REQUEST
Pull out every line in the data that has the string "parts" in it.

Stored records
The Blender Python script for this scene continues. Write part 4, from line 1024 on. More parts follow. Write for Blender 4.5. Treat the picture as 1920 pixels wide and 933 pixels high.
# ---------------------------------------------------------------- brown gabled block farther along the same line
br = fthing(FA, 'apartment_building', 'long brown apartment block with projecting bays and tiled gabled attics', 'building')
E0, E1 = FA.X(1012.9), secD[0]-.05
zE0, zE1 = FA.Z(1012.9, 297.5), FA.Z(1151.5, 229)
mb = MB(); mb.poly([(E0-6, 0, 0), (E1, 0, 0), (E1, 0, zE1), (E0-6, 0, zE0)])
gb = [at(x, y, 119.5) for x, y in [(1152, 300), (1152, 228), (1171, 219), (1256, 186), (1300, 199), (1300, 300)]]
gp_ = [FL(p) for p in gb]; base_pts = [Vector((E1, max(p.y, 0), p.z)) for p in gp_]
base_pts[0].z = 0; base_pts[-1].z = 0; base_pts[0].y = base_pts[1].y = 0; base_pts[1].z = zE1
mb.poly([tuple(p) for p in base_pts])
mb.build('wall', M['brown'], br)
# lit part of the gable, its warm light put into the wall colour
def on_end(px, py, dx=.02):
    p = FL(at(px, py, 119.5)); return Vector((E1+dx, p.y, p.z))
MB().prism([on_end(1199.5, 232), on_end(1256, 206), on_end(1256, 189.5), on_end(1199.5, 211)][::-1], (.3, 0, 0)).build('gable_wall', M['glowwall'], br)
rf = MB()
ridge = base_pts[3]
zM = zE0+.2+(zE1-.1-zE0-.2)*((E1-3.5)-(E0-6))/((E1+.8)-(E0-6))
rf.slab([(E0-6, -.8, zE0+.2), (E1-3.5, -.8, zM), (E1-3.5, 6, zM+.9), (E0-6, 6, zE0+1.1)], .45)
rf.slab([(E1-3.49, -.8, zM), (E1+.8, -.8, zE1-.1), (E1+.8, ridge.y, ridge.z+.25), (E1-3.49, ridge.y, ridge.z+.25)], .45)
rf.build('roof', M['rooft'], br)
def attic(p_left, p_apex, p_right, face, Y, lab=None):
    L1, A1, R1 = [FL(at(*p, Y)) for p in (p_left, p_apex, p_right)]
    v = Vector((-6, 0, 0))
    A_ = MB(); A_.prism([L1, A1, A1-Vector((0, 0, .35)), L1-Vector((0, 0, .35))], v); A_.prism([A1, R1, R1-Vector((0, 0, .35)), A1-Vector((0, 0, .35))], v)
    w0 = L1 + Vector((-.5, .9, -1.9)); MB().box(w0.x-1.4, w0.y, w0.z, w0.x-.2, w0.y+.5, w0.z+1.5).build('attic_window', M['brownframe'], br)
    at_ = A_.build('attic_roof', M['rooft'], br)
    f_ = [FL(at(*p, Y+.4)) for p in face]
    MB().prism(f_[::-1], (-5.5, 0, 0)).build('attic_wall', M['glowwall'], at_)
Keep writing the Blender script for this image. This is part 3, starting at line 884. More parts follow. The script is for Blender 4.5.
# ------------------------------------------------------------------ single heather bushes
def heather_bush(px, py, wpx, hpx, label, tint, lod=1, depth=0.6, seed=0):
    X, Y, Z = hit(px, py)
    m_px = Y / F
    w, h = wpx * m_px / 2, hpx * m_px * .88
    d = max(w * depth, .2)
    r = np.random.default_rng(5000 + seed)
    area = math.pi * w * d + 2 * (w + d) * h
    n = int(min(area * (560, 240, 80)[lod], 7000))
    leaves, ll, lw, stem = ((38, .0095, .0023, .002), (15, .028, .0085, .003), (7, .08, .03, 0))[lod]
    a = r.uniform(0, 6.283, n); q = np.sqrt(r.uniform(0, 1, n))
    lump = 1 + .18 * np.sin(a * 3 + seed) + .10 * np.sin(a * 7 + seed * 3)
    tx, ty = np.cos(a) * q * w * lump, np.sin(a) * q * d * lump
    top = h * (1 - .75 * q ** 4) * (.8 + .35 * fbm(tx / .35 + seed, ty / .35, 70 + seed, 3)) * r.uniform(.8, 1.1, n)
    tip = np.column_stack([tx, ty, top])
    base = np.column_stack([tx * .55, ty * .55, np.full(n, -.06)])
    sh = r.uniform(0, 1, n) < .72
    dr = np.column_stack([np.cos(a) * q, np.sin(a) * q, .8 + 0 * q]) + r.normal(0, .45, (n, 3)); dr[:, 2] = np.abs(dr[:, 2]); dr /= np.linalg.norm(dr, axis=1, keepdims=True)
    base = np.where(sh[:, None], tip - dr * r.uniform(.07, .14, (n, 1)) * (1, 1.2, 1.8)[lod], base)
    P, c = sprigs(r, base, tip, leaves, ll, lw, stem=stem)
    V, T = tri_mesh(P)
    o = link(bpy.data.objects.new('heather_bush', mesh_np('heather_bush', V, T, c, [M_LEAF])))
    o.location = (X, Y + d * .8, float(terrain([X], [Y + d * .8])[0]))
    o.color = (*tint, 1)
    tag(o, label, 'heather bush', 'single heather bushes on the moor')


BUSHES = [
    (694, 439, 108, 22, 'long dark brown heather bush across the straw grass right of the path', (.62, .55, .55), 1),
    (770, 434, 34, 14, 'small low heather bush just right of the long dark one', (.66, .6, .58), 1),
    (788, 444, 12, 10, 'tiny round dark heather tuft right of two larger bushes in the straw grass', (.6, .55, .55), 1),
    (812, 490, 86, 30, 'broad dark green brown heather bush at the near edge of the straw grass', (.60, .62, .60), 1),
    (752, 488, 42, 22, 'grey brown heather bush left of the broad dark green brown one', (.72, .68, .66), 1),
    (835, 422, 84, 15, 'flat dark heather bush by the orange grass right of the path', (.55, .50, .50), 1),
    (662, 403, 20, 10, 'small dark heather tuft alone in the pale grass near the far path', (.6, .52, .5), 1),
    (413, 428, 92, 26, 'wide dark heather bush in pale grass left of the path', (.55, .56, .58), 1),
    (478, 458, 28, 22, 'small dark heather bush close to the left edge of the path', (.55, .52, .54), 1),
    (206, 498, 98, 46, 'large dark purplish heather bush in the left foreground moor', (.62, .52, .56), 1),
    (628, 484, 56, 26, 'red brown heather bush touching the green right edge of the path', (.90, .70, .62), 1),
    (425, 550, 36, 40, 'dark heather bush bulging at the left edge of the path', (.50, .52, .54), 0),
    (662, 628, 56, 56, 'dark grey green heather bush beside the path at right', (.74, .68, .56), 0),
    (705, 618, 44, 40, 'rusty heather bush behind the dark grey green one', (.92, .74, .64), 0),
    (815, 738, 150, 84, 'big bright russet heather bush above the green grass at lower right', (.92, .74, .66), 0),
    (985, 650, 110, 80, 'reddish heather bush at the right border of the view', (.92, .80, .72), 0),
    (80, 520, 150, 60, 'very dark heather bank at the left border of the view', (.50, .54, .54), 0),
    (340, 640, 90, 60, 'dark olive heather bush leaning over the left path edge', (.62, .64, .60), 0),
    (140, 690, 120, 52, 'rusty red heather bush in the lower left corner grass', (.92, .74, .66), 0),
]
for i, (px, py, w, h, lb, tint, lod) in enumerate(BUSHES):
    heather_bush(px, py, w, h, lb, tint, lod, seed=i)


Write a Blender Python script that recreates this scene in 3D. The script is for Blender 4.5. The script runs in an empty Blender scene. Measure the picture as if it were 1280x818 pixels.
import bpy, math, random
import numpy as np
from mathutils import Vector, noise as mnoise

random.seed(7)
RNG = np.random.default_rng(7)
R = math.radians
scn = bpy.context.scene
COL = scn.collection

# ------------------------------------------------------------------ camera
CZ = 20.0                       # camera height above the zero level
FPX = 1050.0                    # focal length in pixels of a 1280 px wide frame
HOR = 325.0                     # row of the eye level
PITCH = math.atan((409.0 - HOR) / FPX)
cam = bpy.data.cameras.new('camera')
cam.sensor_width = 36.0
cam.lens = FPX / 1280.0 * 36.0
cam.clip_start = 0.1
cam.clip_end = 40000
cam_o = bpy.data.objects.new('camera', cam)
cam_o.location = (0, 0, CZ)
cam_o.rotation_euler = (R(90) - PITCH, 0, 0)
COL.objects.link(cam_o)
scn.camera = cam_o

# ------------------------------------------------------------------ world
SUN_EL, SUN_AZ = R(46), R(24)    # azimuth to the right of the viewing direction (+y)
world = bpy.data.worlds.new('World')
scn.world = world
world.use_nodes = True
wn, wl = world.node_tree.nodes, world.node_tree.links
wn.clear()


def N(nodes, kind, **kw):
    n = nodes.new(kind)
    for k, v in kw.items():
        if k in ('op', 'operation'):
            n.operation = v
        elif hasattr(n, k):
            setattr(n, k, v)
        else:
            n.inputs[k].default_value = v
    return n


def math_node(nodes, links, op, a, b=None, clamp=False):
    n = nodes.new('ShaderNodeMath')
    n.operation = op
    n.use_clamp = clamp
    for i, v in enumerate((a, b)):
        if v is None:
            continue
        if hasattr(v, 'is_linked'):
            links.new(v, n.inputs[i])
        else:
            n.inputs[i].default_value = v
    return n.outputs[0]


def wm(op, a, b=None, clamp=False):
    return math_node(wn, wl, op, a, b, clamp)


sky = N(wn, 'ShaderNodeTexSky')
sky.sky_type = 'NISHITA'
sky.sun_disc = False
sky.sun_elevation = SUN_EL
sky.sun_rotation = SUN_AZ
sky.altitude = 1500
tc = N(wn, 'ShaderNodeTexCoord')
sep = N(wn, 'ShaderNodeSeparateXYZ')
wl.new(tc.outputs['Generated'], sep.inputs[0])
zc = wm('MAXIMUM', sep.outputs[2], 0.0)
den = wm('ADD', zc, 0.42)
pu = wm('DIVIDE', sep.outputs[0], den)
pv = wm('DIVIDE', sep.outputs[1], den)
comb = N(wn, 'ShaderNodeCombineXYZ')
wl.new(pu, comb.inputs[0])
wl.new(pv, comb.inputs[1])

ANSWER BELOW
The Blender Python script for this scene continues. Write part 4, from line 1024 on. More parts follow. Write for Blender 4.5. Treat the picture as 1920 pixels wide and 933 pixels high.
Keep writing the Blender script for this image. This is part 3, starting at line 884. More parts follow. The script is for Blender 4.5.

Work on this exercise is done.